Mr. Becker said he was assisted on deck by Steve Vancour of Edgartown and Peter Rodegast of West Tisbury. Mr. Becker, a past commodore of the Holmes Hole Sailing Association, is an avid sailor who sails in the association’s Vineyard Haven harbor races every Thursday and Sunday. He is a carpenter by profession. The three sailors feasted on peanut butter and jelly sandwiches as they went around the Island. He completed the shortened race in 9 hours and 53 minutes, or at almost 7:26 p.m.
Bill Brine of the Edgartown Yacht Club, sailing the local boat Good Fortune, finished the race third in the same cruising class as Mr.
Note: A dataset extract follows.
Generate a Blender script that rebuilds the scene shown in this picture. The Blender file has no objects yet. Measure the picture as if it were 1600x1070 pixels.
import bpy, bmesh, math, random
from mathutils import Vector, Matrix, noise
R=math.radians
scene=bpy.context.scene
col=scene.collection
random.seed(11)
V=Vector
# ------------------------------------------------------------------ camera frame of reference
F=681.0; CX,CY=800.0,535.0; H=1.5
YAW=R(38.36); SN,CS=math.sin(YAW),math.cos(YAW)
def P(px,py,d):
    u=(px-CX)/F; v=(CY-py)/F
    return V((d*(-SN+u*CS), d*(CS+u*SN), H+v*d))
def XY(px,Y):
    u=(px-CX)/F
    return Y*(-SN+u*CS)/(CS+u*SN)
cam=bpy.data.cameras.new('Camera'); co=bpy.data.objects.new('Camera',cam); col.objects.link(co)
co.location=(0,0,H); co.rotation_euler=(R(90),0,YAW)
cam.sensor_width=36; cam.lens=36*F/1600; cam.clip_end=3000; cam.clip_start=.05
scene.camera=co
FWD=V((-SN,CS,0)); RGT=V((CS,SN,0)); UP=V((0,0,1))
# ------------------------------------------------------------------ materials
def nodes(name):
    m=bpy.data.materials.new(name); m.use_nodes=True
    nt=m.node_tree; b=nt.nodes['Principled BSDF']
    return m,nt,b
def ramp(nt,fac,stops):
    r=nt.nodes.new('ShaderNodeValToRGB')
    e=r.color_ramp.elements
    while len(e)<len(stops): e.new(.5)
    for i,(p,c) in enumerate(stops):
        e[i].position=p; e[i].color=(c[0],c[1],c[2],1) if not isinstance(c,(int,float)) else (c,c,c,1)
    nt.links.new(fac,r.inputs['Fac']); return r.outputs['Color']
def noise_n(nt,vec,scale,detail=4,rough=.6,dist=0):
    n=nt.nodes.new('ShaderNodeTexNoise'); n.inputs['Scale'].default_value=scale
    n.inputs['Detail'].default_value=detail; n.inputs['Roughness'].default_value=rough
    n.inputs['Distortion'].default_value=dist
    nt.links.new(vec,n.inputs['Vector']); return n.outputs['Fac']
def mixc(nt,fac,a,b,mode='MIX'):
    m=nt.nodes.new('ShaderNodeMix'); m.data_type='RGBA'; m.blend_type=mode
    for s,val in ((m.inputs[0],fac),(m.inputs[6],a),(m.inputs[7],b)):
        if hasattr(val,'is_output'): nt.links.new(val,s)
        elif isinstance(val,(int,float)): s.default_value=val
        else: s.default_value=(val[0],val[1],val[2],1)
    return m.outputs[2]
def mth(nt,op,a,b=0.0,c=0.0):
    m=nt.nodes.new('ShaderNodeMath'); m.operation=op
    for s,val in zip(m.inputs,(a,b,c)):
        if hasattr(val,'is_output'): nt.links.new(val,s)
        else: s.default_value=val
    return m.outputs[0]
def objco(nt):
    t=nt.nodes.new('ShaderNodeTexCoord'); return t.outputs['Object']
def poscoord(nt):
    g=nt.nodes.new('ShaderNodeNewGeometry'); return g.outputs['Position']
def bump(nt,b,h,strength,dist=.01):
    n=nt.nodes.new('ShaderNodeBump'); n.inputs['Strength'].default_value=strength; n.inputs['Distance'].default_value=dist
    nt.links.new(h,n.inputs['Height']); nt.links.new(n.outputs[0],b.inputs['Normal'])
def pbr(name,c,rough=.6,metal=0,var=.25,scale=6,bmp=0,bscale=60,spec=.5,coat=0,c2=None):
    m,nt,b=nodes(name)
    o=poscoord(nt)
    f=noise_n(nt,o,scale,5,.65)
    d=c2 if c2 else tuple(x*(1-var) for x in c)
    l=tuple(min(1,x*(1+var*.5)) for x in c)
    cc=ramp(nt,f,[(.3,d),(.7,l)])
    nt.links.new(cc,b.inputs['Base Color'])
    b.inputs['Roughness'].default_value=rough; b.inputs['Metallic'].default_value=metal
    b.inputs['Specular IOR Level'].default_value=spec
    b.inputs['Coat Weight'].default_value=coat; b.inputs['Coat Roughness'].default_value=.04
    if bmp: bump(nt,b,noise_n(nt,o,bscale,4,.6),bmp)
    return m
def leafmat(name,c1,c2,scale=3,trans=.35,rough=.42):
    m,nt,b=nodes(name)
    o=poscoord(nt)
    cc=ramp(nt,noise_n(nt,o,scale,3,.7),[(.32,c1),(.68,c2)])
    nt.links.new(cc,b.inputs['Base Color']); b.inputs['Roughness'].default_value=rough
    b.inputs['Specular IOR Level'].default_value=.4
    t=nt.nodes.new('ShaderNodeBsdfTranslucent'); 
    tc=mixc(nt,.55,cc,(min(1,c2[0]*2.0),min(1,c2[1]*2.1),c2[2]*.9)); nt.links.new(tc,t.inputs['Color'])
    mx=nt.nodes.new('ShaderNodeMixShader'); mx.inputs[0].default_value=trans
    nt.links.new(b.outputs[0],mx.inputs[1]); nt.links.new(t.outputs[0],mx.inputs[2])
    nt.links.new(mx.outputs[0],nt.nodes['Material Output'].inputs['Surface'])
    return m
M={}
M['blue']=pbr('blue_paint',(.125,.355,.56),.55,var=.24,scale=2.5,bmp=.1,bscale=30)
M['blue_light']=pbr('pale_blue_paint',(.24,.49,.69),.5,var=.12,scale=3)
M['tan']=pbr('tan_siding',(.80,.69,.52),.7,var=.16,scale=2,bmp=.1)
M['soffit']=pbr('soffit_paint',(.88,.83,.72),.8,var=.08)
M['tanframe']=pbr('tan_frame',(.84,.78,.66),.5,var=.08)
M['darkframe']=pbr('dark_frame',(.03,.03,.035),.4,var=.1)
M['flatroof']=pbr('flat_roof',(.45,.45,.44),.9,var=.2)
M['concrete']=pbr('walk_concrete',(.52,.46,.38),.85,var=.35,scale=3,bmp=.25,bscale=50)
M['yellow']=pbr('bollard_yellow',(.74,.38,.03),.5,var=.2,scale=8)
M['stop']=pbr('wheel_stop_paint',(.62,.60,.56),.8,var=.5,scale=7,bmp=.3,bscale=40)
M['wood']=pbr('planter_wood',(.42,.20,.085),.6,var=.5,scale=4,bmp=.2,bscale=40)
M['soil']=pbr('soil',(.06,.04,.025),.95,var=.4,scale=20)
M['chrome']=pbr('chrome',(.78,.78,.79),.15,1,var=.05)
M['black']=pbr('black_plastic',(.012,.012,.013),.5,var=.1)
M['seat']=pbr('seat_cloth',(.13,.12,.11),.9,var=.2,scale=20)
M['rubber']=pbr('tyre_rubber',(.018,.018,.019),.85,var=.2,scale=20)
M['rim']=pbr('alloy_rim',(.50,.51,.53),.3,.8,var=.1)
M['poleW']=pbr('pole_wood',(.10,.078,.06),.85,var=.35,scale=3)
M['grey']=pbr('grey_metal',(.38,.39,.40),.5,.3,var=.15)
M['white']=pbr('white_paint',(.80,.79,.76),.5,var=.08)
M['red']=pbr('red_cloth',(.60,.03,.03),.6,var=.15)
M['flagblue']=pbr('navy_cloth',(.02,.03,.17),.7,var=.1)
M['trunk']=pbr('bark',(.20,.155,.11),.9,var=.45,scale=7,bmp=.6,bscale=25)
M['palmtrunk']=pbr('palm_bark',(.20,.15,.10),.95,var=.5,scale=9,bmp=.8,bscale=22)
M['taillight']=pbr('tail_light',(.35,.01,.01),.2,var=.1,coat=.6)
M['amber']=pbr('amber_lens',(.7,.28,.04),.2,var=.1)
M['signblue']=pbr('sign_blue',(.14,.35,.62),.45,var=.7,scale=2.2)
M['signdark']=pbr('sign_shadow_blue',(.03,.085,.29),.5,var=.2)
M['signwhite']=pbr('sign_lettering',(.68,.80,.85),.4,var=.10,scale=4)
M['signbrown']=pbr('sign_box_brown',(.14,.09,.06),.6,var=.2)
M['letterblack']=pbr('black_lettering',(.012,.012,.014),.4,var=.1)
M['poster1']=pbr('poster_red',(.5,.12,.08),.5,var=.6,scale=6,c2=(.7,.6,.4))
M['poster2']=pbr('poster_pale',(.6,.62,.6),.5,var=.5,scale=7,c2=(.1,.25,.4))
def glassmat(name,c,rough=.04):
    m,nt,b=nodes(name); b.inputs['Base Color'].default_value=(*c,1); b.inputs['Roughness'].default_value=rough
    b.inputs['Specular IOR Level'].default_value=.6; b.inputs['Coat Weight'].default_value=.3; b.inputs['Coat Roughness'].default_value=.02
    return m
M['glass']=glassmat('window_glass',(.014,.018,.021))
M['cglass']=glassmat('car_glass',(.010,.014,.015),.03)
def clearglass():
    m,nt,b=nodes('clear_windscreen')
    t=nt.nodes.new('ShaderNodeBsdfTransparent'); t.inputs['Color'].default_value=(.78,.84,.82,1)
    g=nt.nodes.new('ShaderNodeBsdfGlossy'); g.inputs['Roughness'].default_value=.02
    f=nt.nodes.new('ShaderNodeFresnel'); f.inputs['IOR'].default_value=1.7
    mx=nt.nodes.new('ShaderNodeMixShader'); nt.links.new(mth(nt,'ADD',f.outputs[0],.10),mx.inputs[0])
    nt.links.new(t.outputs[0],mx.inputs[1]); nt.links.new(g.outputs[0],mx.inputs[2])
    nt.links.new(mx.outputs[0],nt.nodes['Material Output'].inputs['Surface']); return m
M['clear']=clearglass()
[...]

Becker. Mr. Brine finished the shortened 42-nautical mile race at 5:50 p.m.
The big winners at the round the Island race came from afar. Along with Mr. Chandler winning division one, Bill Dingwell, commodore of the New Bedford Yacht Club, won first place in Division 3 in a boat called Zoomer.
Ms. Gesualdo said the Edgartown Yacht Club is far better at hosting the race than providing winners, who seem to come from other yacht clubs.
“We are not as good as we’ve been in the past. But we are happy to host the event for our visiting sailors,” Ms. Gesualdo said.
Yacht club manager Bill Roman said despite the light air in the’Round the Island race, the regatta was fine.
“We had three spectacular days of racing. The air was dry and clean and steady but not too overwhelming,” Mr. Roman said.
Sixty-four 420 sailboats and 93 Optimist sailboats competed in the regatta.
“I wasn’t sure we would have the same number of people as last year,” said Deirdre Rynne, sailing director for the Edgartown Yacht Club, based on all the reports about the weakening national economy. It was assuring, she said, to see sailors still, especially young people, still must get out in their boats.
Miss Rynne said the sailors found more currents in the Edgartown outer harbor and that added to the racing. One eddy especially challenged the sailors, she said.
“The eddy came up and was opposing the sailors on the course, even though at the other end of the course it was running in the direct opposite direction,” she said.
The yacht club race crew worked hard to adjust the marks to favor good competitive sailing, she said, and that meant changes even during races.
Optimist sailors are the regatta’s most loved sailing group. The one-man boats measure 8 feet in length, and sailors outgrow them physically before they slip into the bigger boats. The boats may not be so fast, but they are competitive sailboats.
Throughout the three days of sailing, one junior sailor who drew admiration from all who watched. Carter Bartram, 12, of Wilmington, Del., and Edgartown came up with the lowest score in the three days of competion. The lowest score means he is a winner.
“In 12 races, he just kept winning,” Miss Rynne said. “Last year, Carter wrote a little book on his own on how to become an Optimist sailor.”
There is a new spinoff from the regatta. Miss Rynne said the sailing coaches from Vineyard Haven Yacht Club, Sail Martha’s Vineyard and the Edgartown Yacht Club are starting up a sailing series on Thursdays. They’ll compete weekly through the summer for their own cup. The racing will take place at the different clubs.